● Short problem: Could you write out the opening lines of the data, word for word, stopping after the line that contains "q = MB(); q.box(40.4, 125, 145"?

● Provided data:
============

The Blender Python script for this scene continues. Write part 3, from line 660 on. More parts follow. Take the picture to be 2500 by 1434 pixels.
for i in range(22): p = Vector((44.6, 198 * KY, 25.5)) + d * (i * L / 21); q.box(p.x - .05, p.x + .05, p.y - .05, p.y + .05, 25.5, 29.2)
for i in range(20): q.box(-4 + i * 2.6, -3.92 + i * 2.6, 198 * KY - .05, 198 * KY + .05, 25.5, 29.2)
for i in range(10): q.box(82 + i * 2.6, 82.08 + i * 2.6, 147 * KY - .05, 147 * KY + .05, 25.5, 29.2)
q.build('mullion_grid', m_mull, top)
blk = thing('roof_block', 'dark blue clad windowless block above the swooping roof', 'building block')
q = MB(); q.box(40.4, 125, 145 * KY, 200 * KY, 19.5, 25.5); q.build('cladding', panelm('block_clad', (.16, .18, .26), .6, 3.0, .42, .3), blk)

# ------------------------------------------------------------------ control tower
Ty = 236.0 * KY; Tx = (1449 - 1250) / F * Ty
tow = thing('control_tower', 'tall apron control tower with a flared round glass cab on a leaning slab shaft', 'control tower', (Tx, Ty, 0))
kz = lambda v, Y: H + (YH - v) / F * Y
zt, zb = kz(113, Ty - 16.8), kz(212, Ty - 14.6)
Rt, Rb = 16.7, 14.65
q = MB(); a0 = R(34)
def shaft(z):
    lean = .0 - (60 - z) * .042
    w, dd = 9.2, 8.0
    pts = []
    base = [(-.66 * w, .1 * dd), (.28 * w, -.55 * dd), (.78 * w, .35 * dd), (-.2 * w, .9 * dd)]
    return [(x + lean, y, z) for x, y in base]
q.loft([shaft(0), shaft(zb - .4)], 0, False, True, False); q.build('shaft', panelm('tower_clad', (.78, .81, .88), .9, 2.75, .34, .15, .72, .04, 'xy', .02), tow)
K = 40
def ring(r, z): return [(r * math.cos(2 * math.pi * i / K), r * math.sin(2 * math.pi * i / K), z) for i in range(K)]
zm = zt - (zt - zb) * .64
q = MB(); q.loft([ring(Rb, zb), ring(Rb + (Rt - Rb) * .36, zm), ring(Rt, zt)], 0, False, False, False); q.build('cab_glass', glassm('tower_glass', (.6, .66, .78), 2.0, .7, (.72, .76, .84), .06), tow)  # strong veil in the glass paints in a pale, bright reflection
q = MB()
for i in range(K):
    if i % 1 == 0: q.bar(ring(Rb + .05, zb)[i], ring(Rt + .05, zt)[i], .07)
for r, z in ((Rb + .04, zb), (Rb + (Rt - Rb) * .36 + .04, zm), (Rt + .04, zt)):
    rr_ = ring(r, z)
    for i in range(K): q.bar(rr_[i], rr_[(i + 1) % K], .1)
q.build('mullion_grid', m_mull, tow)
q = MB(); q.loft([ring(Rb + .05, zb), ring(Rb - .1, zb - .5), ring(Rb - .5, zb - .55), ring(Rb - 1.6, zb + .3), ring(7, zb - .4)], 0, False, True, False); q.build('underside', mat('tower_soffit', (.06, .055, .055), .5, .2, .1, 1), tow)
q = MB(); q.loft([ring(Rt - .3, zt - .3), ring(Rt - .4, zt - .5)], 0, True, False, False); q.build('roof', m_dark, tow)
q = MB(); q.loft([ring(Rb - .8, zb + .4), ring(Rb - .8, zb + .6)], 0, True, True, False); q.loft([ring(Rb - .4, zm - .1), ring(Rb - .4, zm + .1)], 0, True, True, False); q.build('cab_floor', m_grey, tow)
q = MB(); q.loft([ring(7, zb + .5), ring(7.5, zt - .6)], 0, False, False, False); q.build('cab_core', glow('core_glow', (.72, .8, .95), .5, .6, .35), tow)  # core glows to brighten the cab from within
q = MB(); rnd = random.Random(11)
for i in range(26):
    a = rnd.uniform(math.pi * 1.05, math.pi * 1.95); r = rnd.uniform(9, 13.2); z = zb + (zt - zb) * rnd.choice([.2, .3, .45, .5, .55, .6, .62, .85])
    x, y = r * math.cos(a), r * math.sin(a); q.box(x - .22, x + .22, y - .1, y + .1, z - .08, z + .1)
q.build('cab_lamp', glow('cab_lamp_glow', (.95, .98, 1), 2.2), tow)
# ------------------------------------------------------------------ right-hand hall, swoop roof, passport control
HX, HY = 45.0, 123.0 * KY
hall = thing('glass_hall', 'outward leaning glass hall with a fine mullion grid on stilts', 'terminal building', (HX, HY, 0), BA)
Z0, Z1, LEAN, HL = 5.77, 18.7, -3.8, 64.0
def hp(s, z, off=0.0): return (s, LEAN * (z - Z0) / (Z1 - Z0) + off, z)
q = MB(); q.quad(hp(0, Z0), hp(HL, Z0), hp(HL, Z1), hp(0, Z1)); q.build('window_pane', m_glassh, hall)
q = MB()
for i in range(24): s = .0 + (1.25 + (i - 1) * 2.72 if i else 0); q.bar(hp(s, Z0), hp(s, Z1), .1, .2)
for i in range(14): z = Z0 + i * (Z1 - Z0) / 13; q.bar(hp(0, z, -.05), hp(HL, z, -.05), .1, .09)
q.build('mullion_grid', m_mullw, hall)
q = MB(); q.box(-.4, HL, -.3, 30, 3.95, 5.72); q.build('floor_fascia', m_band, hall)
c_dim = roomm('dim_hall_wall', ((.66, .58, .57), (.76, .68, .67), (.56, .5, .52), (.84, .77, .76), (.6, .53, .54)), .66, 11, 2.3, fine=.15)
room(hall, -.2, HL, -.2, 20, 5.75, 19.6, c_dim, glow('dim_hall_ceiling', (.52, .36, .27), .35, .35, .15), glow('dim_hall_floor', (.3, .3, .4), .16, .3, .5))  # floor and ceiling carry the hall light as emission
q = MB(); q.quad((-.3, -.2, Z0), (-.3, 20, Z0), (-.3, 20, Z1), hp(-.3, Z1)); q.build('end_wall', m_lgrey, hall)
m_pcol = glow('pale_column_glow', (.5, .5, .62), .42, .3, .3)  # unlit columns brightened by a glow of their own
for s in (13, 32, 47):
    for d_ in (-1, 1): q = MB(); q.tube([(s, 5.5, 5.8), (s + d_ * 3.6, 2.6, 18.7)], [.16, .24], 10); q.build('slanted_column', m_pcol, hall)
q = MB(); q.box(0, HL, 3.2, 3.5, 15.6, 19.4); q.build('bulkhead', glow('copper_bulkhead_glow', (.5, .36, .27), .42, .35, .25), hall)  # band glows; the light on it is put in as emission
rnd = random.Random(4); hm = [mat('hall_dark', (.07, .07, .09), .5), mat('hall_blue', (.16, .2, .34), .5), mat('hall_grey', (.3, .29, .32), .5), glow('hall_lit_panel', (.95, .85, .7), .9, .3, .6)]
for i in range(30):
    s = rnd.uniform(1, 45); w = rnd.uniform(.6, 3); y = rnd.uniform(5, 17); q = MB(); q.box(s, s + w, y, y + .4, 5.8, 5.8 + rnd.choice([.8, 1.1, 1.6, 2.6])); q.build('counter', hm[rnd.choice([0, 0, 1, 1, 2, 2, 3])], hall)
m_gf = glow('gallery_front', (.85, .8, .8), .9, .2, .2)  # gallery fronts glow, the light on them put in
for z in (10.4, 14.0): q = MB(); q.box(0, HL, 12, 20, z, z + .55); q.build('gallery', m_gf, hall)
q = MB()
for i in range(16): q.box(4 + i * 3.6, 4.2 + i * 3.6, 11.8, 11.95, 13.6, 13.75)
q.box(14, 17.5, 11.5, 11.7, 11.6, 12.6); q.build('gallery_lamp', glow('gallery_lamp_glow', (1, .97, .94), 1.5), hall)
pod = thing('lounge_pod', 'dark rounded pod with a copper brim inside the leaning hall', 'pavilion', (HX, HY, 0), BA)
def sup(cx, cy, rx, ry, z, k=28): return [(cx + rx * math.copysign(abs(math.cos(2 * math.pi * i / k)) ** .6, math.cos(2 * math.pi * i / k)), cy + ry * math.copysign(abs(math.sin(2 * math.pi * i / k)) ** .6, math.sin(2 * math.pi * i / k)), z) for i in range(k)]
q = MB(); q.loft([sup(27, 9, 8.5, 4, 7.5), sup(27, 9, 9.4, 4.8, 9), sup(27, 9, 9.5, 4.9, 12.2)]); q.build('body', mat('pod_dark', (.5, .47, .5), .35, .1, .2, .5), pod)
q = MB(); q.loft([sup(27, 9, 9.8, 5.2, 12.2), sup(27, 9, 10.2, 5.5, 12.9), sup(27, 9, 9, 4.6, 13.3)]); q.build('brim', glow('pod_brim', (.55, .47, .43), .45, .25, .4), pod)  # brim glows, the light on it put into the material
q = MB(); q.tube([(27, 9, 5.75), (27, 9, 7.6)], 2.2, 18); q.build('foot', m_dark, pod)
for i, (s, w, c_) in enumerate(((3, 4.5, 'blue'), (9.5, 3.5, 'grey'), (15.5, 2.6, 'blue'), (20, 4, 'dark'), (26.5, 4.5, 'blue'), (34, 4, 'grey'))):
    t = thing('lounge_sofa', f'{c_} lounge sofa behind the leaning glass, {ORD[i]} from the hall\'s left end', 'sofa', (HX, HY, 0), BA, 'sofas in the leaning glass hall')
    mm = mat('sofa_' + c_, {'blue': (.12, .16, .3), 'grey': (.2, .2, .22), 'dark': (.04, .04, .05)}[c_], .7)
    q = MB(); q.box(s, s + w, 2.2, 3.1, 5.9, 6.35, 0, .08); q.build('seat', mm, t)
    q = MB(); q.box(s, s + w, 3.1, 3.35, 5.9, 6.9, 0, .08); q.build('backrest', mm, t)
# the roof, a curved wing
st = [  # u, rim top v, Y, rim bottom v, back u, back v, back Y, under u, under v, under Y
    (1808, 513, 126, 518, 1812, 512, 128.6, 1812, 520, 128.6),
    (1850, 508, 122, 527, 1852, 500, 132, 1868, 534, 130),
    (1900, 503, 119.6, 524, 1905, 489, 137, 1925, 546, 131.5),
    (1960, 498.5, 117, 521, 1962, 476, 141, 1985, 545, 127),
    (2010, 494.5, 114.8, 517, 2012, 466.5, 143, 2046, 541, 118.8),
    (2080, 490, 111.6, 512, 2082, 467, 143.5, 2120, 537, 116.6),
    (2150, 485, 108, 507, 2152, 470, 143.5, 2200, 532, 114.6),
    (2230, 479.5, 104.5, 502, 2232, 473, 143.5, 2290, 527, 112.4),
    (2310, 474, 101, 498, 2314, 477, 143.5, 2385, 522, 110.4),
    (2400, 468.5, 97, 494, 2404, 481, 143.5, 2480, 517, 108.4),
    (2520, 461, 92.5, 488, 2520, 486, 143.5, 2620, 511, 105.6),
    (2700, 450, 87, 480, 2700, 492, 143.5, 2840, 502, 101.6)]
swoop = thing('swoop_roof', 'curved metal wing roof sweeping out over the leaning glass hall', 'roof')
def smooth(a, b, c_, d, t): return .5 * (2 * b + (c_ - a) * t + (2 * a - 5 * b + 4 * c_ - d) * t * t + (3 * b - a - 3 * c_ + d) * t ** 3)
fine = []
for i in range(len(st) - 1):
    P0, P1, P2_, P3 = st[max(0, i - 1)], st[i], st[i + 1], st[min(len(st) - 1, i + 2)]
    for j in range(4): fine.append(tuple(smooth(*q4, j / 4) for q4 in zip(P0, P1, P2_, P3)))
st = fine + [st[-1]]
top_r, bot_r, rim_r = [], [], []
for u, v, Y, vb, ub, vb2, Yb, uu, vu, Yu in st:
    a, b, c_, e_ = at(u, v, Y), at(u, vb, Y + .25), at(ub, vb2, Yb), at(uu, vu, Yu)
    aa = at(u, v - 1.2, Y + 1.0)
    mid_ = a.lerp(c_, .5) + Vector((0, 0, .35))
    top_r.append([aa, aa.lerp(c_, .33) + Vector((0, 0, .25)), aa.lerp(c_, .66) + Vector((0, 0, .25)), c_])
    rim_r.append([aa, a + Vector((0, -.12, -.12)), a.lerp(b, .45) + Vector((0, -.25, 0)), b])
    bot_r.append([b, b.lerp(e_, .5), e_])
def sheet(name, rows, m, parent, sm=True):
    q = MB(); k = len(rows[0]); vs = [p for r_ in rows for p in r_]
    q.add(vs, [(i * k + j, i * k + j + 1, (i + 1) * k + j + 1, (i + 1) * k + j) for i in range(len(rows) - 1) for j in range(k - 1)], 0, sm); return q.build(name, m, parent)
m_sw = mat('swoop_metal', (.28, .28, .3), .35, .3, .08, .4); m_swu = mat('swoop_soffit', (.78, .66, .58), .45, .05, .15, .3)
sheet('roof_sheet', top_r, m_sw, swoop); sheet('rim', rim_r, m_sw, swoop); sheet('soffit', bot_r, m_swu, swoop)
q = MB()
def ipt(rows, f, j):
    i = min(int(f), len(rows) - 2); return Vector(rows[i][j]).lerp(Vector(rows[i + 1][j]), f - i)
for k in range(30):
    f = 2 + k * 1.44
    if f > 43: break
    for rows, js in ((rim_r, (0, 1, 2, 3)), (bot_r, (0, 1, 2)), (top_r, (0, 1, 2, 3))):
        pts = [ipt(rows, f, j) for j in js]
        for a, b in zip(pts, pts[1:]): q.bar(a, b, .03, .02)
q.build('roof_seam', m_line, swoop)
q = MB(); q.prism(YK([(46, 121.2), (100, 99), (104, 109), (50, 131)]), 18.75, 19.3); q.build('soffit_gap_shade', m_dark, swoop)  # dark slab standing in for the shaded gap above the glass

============

● Full response:
The Blender Python script for this scene continues. Write part 3, from line 660 on. More parts follow. Take the picture to be 2500 by 1434 pixels.
for i in range(22): p = Vector((44.6, 198 * KY, 25.5)) + d * (i * L / 21); q.box(p.x - .05, p.x + .05, p.y - .05, p.y + .05, 25.5, 29.2)
for i in range(20): q.box(-4 + i * 2.6, -3.92 + i * 2.6, 198 * KY - .05, 198 * KY + .05, 25.5, 29.2)
for i in range(10): q.box(82 + i * 2.6, 82.08 + i * 2.6, 147 * KY - .05, 147 * KY + .05, 25.5, 29.2)
q.build('mullion_grid', m_mull, top)
blk = thing('roof_block', 'dark blue clad windowless block above the swooping roof', 'building block')
q = MB(); q.box(40.4, 125, 145 * KY, 200 * KY, 19.5, 25.5); q.build('cladding', panelm('block_clad', (.16, .18, .26), .6, 3.0, .42, .3), blk)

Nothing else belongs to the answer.